Mr Hird: Oh, never, never.

MR QUINLAN: I would like to match "put up or shut up" with "do the proverbial or get off the pot", Harold.

Mr Hird: A good saying.

MR QUINLAN: Yes. The motion includes reference to the role of the Executive. The ACT, since self-government, has followed very closely the system of government operating through the States, the Commonwealth and the Northern Territory, the Westminster system generally. We have heard it referred to as the Washminster system. A key factor inherent in the Washminster system is that the Government forms a Cabinet of Ministers or an Executive who are fundamentally responsible and accountable to the people who elect them. There are a number of schools of thought on the meaning of responsibility and accountability. The one that strikes me as the most appropriate is that from Hugh Emy and Owen Hughes who have written a foundation text in political studies. They have stated:

Finance is the essential commodity of government; being able to direct the flow of government money is the single difference between government and opposition ... The Budget is a major political document.

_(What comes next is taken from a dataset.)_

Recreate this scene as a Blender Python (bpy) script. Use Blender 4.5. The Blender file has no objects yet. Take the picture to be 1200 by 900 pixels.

This is a political reality, a fact of life, that is taught to first-year university students. It may be textbook theory, but let us have a little confirmation from the Department of Finance which stated, quite a number of years ago:

Because all the possible, individually justifiable, claims on Government cannot reasonably be met in any given period, the Government must be ready to establish budgetary priorities in the light of its policies.

A basic understanding of the political system tells us that governments are formed and broken on the basis of the policies they set, including, but not limited solely to, how they set their budget. I might return to their performance against budgets shortly.

The principle of the accountability of government is underscored by John Warhurst, an influential Australian political theorist and a regular writer in our local Canberra Times. He asserts:

Ministers are responsible to parliament for the actions of their departments. They act as the link between the administration and the parliament, to ensure that there is a line of accountability for all the actions of the executive.